Novigrad is great. Its crowded, there's shit going on, the districts all feel incredibly distinct, and even has actual sewers to crawl though.

TBH its probably the districts. The poorfags live in crowded squalor, there's a somewhat distinct middle-class area between them and the rich, and the rich live really fucking well. Oh, and like all cities the really poor poorfags are forced outside the city walls and to beg the guards for entry. Unlike most other cities though, each of the districts are big enough that they don't feel like they were place cookie-cutter style, but instead the transition between the rich areas to poor areas or vice versa feels entirely natural.
 
I don't remember the narrative surrounding Skyrim was when Dawnguard came out but it looks like it was shat out extremely quickly.

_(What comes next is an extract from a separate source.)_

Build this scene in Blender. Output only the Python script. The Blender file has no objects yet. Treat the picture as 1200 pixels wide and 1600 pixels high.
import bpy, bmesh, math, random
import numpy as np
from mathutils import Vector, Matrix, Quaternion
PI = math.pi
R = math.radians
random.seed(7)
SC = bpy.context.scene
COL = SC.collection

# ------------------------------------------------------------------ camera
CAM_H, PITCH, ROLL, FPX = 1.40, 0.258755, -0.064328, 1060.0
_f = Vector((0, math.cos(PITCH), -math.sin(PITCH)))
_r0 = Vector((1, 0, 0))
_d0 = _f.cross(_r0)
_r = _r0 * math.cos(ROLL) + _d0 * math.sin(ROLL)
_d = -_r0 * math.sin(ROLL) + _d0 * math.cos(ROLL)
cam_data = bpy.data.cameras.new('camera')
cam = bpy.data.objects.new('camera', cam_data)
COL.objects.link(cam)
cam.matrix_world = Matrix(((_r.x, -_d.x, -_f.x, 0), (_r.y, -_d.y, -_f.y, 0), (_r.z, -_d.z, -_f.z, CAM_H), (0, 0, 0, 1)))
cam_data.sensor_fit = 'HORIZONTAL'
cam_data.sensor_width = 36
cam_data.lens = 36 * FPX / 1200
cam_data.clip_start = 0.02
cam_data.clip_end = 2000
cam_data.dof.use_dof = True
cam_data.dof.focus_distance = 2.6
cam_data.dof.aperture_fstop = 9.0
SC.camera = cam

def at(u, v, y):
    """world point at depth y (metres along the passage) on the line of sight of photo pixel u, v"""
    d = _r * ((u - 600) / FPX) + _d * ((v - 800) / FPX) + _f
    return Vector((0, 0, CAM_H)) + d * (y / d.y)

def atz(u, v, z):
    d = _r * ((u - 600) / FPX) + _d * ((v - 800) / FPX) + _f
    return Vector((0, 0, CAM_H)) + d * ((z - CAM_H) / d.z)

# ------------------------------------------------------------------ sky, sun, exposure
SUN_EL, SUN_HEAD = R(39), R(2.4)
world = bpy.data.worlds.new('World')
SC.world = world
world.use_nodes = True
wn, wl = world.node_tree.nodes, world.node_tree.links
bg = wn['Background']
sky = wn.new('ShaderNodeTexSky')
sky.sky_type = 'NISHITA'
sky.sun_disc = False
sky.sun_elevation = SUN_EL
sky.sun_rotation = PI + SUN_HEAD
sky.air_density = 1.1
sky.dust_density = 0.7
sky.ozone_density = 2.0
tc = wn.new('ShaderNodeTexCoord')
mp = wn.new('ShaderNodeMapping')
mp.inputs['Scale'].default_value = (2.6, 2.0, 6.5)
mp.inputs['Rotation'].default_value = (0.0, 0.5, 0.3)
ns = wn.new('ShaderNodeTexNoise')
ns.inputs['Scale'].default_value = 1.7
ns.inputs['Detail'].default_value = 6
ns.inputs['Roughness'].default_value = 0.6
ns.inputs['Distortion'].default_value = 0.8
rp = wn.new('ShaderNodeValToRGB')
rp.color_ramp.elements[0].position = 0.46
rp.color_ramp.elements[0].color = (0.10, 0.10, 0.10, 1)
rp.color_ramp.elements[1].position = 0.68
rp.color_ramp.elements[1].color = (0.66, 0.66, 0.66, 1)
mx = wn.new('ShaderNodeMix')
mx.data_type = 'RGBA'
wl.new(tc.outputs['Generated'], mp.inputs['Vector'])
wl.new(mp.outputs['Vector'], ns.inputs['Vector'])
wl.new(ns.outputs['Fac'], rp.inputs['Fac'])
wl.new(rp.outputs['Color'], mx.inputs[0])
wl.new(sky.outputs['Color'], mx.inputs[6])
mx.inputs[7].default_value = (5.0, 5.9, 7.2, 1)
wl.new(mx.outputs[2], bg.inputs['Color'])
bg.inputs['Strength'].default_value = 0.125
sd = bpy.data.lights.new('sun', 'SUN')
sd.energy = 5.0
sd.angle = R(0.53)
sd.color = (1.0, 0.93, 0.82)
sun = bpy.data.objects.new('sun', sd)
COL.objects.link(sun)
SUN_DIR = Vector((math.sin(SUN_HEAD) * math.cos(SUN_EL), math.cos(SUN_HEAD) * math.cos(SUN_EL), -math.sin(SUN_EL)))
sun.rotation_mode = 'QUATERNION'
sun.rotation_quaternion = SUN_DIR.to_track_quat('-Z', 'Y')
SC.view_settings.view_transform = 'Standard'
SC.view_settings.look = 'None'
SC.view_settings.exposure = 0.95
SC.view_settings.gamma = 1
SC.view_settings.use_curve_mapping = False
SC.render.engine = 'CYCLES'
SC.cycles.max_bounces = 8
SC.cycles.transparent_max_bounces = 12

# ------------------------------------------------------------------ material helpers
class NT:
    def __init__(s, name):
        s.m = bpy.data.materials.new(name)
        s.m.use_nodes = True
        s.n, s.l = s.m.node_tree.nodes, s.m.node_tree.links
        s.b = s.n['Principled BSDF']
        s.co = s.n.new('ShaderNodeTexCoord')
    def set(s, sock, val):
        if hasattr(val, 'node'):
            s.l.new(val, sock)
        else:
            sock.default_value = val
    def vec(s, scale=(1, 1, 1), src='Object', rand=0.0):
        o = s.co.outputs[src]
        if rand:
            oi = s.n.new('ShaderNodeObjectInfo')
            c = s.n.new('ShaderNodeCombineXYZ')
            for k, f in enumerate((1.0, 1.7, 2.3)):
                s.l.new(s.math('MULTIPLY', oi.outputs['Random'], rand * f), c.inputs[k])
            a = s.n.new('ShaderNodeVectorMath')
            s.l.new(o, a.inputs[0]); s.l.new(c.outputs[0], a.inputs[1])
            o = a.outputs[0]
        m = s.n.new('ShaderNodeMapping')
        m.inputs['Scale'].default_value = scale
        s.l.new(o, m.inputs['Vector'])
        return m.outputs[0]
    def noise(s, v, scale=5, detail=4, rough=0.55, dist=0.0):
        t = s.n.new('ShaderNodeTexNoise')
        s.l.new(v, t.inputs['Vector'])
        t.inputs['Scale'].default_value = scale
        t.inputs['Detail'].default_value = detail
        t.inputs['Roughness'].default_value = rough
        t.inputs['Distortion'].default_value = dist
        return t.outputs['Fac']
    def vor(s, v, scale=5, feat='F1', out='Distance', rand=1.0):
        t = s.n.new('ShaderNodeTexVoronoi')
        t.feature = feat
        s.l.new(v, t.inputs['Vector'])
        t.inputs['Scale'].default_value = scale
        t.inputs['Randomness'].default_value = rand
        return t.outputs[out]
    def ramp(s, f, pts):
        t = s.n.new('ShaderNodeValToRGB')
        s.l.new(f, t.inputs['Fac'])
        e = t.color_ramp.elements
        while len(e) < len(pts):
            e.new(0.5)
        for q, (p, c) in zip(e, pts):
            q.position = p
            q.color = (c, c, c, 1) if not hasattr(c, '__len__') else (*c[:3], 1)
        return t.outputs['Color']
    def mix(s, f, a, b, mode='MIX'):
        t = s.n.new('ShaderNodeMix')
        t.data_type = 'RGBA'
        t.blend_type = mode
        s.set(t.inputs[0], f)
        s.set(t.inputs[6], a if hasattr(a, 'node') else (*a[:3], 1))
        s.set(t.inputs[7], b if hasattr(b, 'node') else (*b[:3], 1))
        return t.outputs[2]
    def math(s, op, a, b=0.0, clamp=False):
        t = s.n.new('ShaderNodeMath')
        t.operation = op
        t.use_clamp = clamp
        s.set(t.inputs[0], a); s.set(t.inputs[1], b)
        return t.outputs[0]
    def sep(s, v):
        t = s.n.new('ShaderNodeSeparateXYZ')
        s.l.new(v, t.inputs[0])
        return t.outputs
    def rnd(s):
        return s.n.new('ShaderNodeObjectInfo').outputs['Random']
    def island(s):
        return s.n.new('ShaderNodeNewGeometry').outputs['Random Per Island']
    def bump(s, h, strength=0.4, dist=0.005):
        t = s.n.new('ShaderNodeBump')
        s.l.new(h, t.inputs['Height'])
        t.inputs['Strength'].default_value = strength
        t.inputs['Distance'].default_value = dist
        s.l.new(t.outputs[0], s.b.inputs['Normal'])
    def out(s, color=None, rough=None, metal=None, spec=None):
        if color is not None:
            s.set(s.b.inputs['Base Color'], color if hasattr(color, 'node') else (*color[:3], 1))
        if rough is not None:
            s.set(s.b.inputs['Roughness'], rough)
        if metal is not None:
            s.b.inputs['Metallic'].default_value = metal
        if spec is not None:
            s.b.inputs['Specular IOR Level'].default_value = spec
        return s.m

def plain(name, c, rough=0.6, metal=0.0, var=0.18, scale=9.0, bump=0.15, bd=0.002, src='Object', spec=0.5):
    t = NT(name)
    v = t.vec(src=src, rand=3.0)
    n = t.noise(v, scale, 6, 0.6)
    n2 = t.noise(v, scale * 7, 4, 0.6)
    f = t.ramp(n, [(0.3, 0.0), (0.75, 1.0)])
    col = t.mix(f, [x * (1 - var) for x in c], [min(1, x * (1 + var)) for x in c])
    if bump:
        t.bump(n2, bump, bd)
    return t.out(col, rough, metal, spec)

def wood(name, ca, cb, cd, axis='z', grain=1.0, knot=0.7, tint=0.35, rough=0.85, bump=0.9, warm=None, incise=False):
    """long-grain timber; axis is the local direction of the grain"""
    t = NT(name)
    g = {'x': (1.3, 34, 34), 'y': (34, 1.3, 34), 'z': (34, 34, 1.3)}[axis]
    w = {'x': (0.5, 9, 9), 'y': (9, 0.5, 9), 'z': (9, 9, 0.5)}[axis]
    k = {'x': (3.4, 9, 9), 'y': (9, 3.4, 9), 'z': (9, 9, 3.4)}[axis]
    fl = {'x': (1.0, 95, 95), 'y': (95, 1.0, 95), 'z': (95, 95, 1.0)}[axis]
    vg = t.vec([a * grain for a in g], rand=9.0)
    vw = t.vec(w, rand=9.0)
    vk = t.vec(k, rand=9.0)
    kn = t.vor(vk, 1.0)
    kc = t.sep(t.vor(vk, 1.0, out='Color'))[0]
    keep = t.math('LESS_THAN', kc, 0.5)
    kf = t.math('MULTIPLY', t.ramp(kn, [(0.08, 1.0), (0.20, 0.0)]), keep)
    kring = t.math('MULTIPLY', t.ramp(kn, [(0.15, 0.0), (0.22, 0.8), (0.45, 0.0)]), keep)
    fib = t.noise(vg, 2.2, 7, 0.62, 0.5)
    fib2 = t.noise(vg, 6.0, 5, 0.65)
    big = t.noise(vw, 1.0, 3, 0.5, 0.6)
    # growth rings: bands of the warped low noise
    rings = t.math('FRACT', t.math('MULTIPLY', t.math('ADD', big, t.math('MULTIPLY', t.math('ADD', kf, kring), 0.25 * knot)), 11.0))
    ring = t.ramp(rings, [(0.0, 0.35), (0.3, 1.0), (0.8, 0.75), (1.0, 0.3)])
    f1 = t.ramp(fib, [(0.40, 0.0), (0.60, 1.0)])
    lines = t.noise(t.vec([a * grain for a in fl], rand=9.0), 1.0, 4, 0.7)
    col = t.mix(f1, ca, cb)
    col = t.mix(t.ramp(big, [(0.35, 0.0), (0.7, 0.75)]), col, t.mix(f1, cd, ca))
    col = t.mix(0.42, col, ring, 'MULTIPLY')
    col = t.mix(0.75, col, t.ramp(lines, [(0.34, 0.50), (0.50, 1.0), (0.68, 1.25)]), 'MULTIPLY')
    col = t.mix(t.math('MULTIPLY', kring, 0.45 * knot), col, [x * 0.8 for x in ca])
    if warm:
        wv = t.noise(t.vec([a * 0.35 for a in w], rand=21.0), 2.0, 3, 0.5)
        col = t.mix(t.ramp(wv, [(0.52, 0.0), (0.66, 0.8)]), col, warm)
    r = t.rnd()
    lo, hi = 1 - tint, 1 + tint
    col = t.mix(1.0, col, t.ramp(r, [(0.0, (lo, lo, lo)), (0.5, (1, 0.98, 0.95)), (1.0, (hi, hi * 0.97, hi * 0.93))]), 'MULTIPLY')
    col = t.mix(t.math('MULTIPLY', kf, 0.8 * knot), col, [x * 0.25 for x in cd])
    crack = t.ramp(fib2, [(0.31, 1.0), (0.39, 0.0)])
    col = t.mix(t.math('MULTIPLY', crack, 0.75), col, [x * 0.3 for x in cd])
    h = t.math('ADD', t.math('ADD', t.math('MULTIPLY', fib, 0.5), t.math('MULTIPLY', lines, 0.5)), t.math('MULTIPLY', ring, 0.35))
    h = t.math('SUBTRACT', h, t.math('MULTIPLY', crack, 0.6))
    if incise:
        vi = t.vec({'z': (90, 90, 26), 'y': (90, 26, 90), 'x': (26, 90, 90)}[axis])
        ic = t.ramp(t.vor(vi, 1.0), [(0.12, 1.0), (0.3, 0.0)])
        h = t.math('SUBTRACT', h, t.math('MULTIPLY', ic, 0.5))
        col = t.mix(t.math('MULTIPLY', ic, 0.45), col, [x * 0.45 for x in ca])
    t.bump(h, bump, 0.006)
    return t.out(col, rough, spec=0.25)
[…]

Most of the talk around Skyrim's first DLC is it was halfway made in the final hours of development, continuing on once the game went gold. I don't think the opinion has really changed. With how werewolf was a thing again but vampire was barebones, it just sort of struck a lot as withheld or at least planned during development. The actual DLC itself mostly feels relatively low effort using textures from vanilla and a seemingly small amount of new anything. No one thought of Dawnguard as "saving Skyrim". It was mostly thought of as a complete game and the DLC just being something new to do, if boring. Dragonborn was seen as the one that improved the core a bit and was "new" despite it mostly being memberberries.
 
Has Starfield changed or affirmed anyone's expectations for Elder Scrolls 6?
Starfield did nothing to change my expectation. Current year already made me believe they'll go full WE WUZ KANGZ with some added slavery garbage where the returned dwemer or the thalmor are enslaving the redguards. Unlike everywhere else in Tamriel, Hammerfell will be strangely homogenous.
All the women will be ugly as sin (more than usual), and sword singing will be ridiculously overpowered. No improvements when it comes to gameplay.